Either the factories are gone or China controls them and takes most of the output for themselves. They've already been excluded from a good amount of the output!
How would that work? They can't take the fabs (single door opened and dust makes it all useless) and even if they could they can't run ASML machines with their support. So... labor camp fabs on unmaintained STOA hardware from a single company everybody relies on? I can't imagine that scenario. Either they manage to redeploy the whole value chain (not saying it's impossible but doesn't seem to be the case at scale for now) or taking Taiwan by force is mostly a political show, not a technological one.

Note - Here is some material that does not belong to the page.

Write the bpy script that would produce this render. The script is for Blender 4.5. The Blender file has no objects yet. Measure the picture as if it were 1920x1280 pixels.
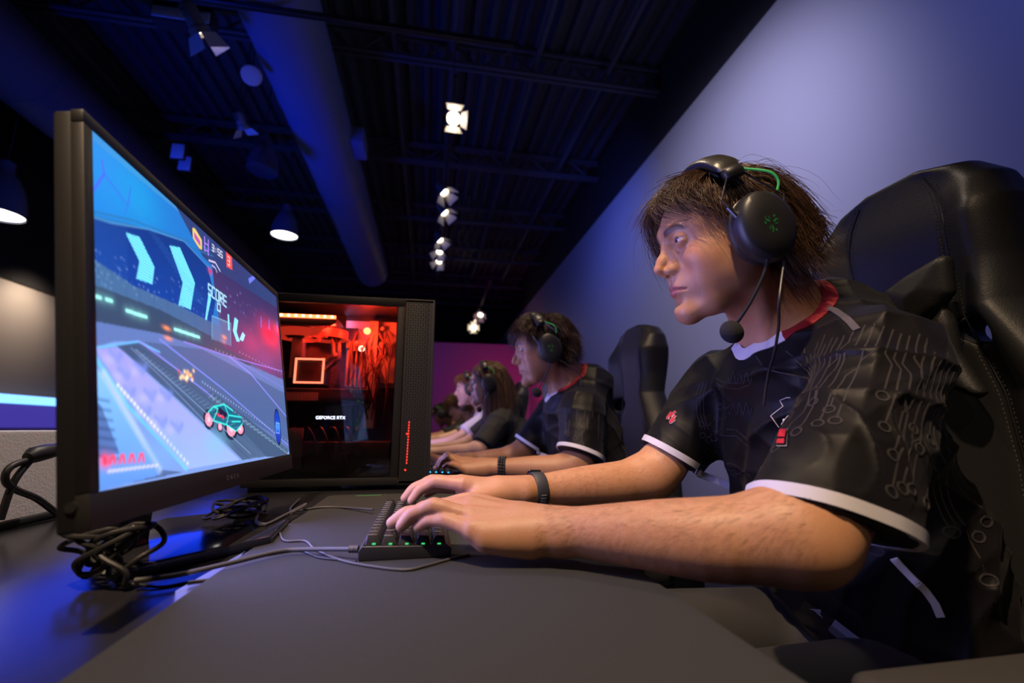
import bpy, bmesh, math, random, os
import numpy as np
from mathutils import Vector, Matrix
from mathutils.bvhtree import BVHTree

random.seed(7)
np.random.seed(7)
SC = bpy.context.scene
COL = SC.collection

# ------------------------------------------------------------------ camera
CAM_H = 0.90                       # the camera sits low, just above the desk
FPX = 853.3                        # focal length in pixels of the 1920 px wide frame (16 mm on 36 mm)
YAW, PITCH = math.radians(10.44), math.radians(10.77)
cam_data = bpy.data.cameras.new('camera')
cam_data.lens = 16.0
cam_data.sensor_width = 36.0
cam_data.clip_start = 0.02
cam_data.dof.use_dof = True
cam_data.dof.focus_distance = 0.72
cam_data.dof.aperture_fstop = 3.2
cam = bpy.data.objects.new('camera', cam_data)
COL.objects.link(cam)
cam.location = (0, 0, CAM_H)
cam.rotation_euler = (math.pi / 2 + PITCH, 0, -YAW)
SC.camera = cam

# ------------------------------------------------------------------ view
SC.view_settings.view_transform = 'Standard'
SC.view_settings.look = 'None'
SC.view_settings.exposure = 0.0
SC.view_settings.gamma = 1.0
SC.view_settings.use_curve_mapping = False

# ------------------------------------------------------------------ world
W = bpy.data.worlds.new('world')
SC.world = W
W.use_nodes = True
W.node_tree.nodes['Background'].inputs[0].default_value = (0.10, 0.14, 0.40, 1)
W.node_tree.nodes['Background'].inputs[1].default_value = 0.006

# ------------------------------------------------------------------ lights
def lamp(name, kind, loc, target, power, color, size=0.3, size_y=None, spot=60, blend=0.4, spread=None):
    d = bpy.data.lights.new(name, kind)
    d.energy = power
    d.color = color
    if kind == 'AREA':
        d.shape = 'RECTANGLE' if size_y else 'DISK'
        d.size = size
        if size_y: d.size_y = size_y
        if spread: d.spread = math.radians(spread)
    else:
        d.shadow_soft_size = size
        if kind == 'SPOT':
            d.spot_size = math.radians(spot)
            d.spot_blend = blend
    o = bpy.data.objects.new(name, d)
    COL.objects.link(o)
    o.location = loc
    if target is not None:
        o.rotation_euler = (Vector(target) - Vector(loc)).to_track_quat('-Z', 'Y').to_euler()
    return o

WARM = (1.0, 0.71, 0.45)
BLUE = (0.10, 0.22, 1.0)
# warm track spotlights above the row of players
lamp('spot_light_key', 'SPOT', (-0.62, -0.45, 3.40), (0.14, 0.62, 0.8), 400, WARM, 0.05, spot=36, blend=0.8)
lamp('spot_light_mid', 'SPOT', (0.10, 1.60, 3.40), (0.36, 0.70, 1.0), 60, (1, .80, .62), 0.05, spot=42, blend=0.8)
lamp('spot_light_row', 'SPOT', (0.13, 0.60, 3.40), (0.30, 1.50, 0.8), 120, WARM, 0.05, spot=42, blend=0.7)
lamp('spot_light_far', 'SPOT', (0.10, 2.00, 3.40), (0.15, 2.90, 0.8), 170, WARM, 0.05, spot=50, blend=0.7)
lamp('spot_light_end', 'SPOT', (0.10, 4.00, 3.40), (0.05, 4.60, 0.8), 170, WARM, 0.05, spot=50, blend=0.7)
lamp('spot_light_left_wall', 'SPOT', (-3.78, 5.40, 2.34), (-4.2, 5.42, 2.05), 14, (1, .78, .6), 0.03, spot=130, blend=0.9)
lamp('spot_light_side', 'SPOT', (-0.75, -1.9, 2.9), (0.44, 0.55, 1.10), 62, (1, .78, .58), 0.05, spot=17, blend=0.9)
lamp('fill_spot_stucco', 'SPOT', (-0.10, 1.70, 3.40), (-0.66, 0.92, 0.78), 190, (1, .84, .74), 0.05, spot=20, blend=0.6)  # added unseen spot that brightens the low stucco wall
# blue wash lights on the left of the room: up on the ducts and ceiling
lamp('blue_wash_ceiling', 'AREA', (-2.5, 3.1, 1.5), (-1.1, 4.6, 4.0), 17, (0.0, 0.035, 1.0), 0.5, 0.5, spread=120)
# added blue lamp, unseen behind the monitor, for the desk's blue sheen
lamp('blue_desk_fill', 'AREA', (-1.65, 2.25, 1.52), (0.0, 0.3, 0.80), 6.5, (0.008, 0.05, 1.0), 1.5, 0.8, spread=140)
# washes on the grey wall
lamp('lavender_wall_wash', 'SPOT', (0.55, 1.55, 3.55), (2.2, 3.0, 2.25), 290, (0.60, 0.58, 1.0), 0.25, spot=88, blend=1.0)
lamp('blue_wall_wash', 'AREA', (0.8, 4.2, 3.5), (2.2, 5.4, 3.0), 9, (0.06, 0.12, 1.0), 0.3, 0.3, spread=120)
lamp('blue_wall_wash_near', 'AREA', (1.25, 0.2, 3.5), (2.2, 1.0, 2.6), 5, (0.10, 0.18, 1.0), 0.3, 0.3, spread=110)
# light of the monitor's picture
lamp('screen_light', 'AREA', (-0.235, 0.68, 0.99), (0.6, 0.62, 1.03), 3.2, (0.38, 0.36, 1.0), 0.30, 0.52, spread=150)
lamp('screen_light_row', 'AREA', (-0.235, 1.55, 0.99), (0.6, 1.5, 1.03), 2.5, (0.45, 0.42, 1.0), 0.30, 0.52, spread=150)
lamp('screen_light_row_far', 'AREA', (-0.26, 2.9, 1.0), (0.6, 2.9, 1.03), 7.0, (0.55, 0.42, 1.0), 0.30, 1.4, spread=150)
# purple and crimson stage wash on the far wall
lamp('violet_wash', 'AREA', (-0.9, 8.3, 1.9), (-0.3, 9.8, 1.9), 2.6, (0.42, 0.02, 1.0), 0.6, 0.6)
lamp('crimson_wash', 'AREA', (1.5, 8.3, 1.7), (1.7, 9.8, 1.6), 7.0, (1.0, 0.015, 0.14), 0.6, 0.6)

# ------------------------------------------------------------------ pixel helpers (a view ray met with a real plane)
_F = Vector((math.sin(YAW) * math.cos(PITCH), math.cos(YAW) * math.cos(PITCH), math.sin(PITCH)))
_R = Vector((math.cos(YAW), -math.sin(YAW), 0))
_U = _R.cross(_F)
_C = Vector((0, 0, CAM_H))
def ray(x, y): return (x - 960) / FPX * _R - (y - 640) / FPX * _U + _F
def atX(x, y, X): r = ray(x, y); return _C + r * (X / r.x)
def atY(x, y, Y): r = ray(x, y); return _C + r * (Y / r.y)
def atZ(x, y, Z): r = ray(x, y); return _C + r * ((Z - CAM_H) / r.z)
def proj(p):
    d = Vector(p) - _C; z = d.dot(_F)
    return (960 + FPX * d.dot(_R) / z, 640 - FPX * d.dot(_U) / z)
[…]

My argument is that they would add an exception for TSMC in the event that Taiwan fell under Chinese control. The alternative would be an extreme supply shock to the industry that's responsible for most stock market and GDP growth in America.
As I said China is indeed already working on their entire value chain. They have been doing that for a while and they have made significant progress. Still so far they don't have the precision, scale and economical competitiveness than TSMC. If they get there then it will be a totally different scenario but that's not the case for now.
If TSMC were to simply disappear, it would be a great day for Samsung/Intel but a godawful catastrophe for most HPC applications and consumer hardware. People aren't afraid of a fab takeover, they're afraid of TSMC disappearing altogether.
If China has proven one thing, they can just rebuild the factories, sure it will be 5-8 years of depression but afterwards they will control a dominate player.
In that case my retro hardware collection will be worth even more. (Note: that my current hardware will likely be retro faster than I assume it would have been)
I also found out recently my matched, working 3d hardware from the '90s was worth more than my actual year-old medium-high end video card, so who knows!
/s for obvious reasons, except the rise in prices of 3dfx cards ffs (wtaf).